Almeida Garrett
(1799 – 1854)
“ João Baptista da Silva Almeida Leitão era seu nome de baptismo. O apelido de Garrett foi por ele respigado do nome de uma aristocrática ascendente paterna, de remota origem irlandesa, que viera para Portugal no séquito de uma princesa – pormenor significativo deste liberal da esquerda que acabaria visconde e tinha absolutistas ferrenhos nos parentes mais próximos.
Garrett era um homem feito já, com passsado literário, quando, depois dos 23 anos, teve no estrangeiro a revelação do Romantismo. Caminhava para os 40 anos quando iniciou, com assiduidade, a sua produção teatral, e passava os 50 quando se impôs como poeta lírico.

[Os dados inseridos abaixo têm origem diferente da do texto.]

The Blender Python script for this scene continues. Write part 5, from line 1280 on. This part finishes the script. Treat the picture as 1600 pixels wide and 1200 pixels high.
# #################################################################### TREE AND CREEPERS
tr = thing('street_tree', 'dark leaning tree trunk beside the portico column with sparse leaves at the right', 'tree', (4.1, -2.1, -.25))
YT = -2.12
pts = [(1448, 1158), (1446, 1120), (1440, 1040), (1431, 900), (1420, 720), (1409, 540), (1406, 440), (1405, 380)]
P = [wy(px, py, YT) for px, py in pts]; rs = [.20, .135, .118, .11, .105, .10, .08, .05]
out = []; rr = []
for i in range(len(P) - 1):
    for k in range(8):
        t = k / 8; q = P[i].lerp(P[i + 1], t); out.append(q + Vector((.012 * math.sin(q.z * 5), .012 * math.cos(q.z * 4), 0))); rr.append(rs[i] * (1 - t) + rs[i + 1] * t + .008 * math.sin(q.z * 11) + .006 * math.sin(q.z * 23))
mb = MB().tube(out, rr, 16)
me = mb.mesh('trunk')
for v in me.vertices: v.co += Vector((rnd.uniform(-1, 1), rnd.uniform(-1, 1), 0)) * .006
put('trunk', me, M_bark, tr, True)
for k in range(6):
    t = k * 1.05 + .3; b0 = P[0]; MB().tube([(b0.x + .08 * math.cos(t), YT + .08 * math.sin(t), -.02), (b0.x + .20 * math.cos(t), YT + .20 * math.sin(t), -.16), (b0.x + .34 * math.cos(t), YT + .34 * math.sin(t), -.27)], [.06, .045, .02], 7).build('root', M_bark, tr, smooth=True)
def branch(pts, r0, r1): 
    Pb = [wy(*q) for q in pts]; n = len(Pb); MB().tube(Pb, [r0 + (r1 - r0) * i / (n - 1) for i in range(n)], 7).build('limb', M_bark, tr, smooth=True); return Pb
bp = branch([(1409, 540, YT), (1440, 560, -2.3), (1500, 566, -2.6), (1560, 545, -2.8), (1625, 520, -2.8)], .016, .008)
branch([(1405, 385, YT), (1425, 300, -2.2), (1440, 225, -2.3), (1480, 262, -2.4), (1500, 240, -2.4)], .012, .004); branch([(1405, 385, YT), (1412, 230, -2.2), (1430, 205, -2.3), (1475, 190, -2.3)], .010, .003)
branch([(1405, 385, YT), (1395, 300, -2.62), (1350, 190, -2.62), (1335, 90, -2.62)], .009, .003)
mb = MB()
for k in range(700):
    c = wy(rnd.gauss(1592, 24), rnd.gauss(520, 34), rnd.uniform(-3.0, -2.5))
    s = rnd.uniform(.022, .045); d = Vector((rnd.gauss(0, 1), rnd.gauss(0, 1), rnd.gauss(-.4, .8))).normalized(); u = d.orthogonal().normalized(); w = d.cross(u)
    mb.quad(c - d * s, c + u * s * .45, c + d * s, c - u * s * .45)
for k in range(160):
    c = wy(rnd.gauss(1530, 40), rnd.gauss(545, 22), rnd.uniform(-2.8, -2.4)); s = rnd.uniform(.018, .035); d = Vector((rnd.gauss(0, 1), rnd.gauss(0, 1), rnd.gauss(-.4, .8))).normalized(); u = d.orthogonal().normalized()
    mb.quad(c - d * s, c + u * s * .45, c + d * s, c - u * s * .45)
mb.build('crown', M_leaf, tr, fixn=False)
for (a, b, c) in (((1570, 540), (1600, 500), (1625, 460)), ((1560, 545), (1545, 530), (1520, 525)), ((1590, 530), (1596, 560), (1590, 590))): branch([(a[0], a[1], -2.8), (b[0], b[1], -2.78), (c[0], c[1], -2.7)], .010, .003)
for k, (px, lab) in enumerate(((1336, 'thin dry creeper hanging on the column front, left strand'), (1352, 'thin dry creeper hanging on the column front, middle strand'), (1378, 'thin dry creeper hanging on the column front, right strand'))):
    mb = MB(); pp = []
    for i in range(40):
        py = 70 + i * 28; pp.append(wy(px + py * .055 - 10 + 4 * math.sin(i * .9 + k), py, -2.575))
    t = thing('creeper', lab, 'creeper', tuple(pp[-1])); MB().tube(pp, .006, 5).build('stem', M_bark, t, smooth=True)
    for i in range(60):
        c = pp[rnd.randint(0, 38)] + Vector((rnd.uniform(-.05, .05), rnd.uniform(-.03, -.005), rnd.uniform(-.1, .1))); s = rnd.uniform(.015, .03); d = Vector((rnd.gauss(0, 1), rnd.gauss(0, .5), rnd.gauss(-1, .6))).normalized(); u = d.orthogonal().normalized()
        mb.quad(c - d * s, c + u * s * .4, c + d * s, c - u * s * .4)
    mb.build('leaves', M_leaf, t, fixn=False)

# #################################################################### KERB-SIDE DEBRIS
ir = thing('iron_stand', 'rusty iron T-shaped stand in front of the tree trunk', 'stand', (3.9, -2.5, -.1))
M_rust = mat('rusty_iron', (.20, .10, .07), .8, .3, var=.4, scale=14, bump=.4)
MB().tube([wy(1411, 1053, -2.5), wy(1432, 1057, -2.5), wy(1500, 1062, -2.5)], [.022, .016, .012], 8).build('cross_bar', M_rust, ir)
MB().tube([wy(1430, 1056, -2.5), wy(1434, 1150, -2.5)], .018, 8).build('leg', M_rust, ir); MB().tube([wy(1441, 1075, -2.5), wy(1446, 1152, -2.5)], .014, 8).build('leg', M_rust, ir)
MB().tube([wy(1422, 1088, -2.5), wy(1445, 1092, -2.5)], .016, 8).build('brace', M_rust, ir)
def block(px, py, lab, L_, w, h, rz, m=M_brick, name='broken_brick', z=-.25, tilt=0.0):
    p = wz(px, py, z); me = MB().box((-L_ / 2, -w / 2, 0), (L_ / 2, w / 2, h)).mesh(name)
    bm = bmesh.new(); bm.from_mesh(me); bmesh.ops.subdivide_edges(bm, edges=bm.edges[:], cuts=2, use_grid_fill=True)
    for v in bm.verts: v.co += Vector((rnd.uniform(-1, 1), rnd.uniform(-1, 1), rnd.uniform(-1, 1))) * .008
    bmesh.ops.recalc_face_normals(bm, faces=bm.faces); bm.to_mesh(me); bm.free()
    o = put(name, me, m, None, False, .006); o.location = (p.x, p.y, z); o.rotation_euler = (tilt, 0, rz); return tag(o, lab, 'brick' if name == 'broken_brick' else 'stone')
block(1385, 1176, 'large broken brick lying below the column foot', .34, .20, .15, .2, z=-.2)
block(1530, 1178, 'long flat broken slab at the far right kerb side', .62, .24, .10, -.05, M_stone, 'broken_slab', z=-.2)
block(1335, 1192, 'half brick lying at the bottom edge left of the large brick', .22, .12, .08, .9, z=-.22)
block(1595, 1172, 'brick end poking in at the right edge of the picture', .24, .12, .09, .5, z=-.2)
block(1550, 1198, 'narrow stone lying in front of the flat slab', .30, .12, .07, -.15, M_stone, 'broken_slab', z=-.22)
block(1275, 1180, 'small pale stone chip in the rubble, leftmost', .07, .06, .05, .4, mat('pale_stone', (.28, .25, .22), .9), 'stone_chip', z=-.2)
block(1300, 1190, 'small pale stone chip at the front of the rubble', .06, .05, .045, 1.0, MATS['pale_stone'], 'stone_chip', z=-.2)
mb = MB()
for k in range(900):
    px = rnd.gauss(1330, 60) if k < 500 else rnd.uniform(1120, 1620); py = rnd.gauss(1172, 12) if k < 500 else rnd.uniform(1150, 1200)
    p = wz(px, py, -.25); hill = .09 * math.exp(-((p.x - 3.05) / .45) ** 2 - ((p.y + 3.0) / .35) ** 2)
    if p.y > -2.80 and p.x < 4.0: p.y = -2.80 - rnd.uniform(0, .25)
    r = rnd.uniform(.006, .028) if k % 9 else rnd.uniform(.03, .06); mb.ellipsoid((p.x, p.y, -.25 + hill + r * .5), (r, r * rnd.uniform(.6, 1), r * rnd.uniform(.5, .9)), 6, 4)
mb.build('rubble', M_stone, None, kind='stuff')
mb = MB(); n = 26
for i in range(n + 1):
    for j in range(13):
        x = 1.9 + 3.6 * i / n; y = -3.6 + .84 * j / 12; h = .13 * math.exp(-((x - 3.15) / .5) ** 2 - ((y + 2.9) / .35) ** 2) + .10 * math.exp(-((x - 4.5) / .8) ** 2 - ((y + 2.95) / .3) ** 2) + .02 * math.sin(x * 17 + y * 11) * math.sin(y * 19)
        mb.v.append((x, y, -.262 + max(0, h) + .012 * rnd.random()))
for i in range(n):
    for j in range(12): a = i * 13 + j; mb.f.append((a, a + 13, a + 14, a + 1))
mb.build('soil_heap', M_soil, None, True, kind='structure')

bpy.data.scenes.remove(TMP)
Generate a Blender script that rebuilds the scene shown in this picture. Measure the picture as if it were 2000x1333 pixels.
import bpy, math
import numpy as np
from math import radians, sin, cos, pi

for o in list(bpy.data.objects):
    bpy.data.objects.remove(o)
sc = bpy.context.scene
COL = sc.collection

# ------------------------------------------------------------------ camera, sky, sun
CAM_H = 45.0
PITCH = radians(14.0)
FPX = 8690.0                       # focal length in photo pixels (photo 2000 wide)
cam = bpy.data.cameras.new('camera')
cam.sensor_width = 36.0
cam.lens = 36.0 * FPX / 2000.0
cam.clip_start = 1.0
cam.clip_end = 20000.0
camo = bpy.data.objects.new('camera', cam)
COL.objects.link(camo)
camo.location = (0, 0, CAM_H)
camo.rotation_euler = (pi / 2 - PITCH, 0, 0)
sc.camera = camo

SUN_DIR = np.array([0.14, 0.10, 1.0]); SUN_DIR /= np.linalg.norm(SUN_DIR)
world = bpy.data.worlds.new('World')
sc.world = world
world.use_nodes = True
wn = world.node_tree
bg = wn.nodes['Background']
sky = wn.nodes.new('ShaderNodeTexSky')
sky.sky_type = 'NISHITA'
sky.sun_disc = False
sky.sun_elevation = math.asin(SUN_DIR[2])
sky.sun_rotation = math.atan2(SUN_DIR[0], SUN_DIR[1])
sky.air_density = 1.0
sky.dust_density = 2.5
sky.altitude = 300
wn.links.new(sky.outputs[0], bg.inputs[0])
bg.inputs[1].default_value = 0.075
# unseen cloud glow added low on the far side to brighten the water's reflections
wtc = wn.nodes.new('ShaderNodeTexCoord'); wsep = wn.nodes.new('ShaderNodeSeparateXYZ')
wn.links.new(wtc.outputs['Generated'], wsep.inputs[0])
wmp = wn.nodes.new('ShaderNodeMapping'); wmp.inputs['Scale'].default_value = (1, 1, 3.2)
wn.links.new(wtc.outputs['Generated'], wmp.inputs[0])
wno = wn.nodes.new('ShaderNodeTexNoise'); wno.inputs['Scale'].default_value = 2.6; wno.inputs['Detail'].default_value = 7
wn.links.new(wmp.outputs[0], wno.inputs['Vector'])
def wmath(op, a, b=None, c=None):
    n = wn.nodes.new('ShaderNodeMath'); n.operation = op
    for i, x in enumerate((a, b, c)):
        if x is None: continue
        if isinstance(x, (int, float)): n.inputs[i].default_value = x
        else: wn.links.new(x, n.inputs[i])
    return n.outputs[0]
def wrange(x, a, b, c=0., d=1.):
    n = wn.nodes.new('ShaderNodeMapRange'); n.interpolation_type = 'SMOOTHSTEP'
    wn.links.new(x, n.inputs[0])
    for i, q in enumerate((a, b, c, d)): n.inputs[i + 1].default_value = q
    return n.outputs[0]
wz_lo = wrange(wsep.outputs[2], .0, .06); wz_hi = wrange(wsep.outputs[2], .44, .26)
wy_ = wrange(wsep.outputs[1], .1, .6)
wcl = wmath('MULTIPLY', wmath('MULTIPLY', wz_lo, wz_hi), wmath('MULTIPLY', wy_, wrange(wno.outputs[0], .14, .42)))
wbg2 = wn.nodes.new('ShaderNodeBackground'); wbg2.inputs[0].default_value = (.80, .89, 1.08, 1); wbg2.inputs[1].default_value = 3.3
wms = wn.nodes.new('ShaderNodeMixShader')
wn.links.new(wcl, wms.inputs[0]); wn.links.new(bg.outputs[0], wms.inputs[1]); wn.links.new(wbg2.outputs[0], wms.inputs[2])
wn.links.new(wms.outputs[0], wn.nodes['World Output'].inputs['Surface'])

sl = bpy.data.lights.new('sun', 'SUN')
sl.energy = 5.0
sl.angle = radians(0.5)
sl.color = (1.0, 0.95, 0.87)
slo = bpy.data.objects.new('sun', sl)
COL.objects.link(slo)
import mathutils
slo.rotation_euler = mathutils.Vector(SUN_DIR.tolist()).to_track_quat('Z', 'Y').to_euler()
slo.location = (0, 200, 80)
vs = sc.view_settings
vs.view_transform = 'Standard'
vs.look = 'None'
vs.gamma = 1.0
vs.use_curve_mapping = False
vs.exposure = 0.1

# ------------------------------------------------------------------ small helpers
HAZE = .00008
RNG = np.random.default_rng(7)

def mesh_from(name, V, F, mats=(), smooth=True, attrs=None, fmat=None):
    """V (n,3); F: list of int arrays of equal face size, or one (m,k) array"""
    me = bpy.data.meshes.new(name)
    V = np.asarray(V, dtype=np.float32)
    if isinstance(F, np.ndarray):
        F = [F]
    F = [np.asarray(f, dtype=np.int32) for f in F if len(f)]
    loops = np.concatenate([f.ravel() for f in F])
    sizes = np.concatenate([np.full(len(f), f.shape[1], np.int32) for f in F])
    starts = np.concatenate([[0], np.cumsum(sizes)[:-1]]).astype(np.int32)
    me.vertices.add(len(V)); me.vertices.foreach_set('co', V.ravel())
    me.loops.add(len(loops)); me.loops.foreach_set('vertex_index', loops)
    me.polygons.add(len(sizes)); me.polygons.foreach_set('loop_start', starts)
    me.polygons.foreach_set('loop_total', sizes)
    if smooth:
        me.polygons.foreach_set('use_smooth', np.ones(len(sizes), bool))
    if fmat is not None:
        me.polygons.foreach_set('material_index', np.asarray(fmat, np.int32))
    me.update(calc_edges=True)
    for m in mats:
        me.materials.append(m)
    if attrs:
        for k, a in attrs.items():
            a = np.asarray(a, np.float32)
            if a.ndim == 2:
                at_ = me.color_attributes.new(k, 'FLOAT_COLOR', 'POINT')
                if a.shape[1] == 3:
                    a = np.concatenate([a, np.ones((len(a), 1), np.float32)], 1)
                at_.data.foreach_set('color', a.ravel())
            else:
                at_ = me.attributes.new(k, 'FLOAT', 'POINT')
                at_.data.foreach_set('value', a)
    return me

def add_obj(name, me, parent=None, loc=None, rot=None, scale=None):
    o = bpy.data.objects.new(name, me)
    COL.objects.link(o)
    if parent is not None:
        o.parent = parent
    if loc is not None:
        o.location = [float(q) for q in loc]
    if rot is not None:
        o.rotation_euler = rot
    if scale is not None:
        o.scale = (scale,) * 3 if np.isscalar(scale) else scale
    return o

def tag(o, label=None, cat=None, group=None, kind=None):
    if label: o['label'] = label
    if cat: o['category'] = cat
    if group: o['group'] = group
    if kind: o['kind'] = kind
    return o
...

Pela sua origem, é filho da burguesia, que o império brasileiro fizera prosperar, e pela sua obra, onde a formação arcádica nunca deixou de se fazer sentir, é um homem situado entre dois mundos. Uma parte da sua vida e da sua obra está ligada à burguesia setecentista; a outra parte, ao surgimento de uma nova estruturação cultural que corresponde a um novo tipo de burguesia. Isso mesmo explica a contradição que se encontra na sua obra entre um pessimismo sem perspectiva, um sentimento de fim do mundo e um abrir de horizontes.
Contrariamente ao que acontecerá depois com Herculano e outros, Garrett ainda teve uma educação absorventemente arcádica e só veio a conhecer o Romantismo quando já literalmente formado.
De entre os contemporâneos foi, de início, sobretudo discípulo de Filinto Elísio.
Esta formação arcádica depositou na sua personalidade literária um estrato resistente. A ela deve, porventura, o conhecimento de muitos recursos da língua e do verso. Os autores românticos e pré- românticos, tais como os vê Garrett, vêm enxertar-se na orientação determinada pelos árcades portugueses, como se fossem seus aliados na luta contra o gongorismo.
Garrett revela não se ter afastado do preceito essencial da poesia arcádica e do classicismo em geral. Para Garrett, os Românticos tinham enriquecido o caudal da literatura com alguns novos temas e alguns novos modelos.
Garrett inspira-se no folclore, tal como os trovadores, que principiaram por imitar as cantigas de amigo criadas pelas mulheres das mais antigas comunidades rurais. O seu conceito de Romantismo liga-se sempre à utilização do romanceiro.
As Flores sem Fruto representam uma transição: há aí muita poesia arcádica em metros variados, mas também alguns temas comuns às Folhas Caídas, tratados num estilo novo de formas mais populares, mais directas, com recurso à redondilha e á quadra.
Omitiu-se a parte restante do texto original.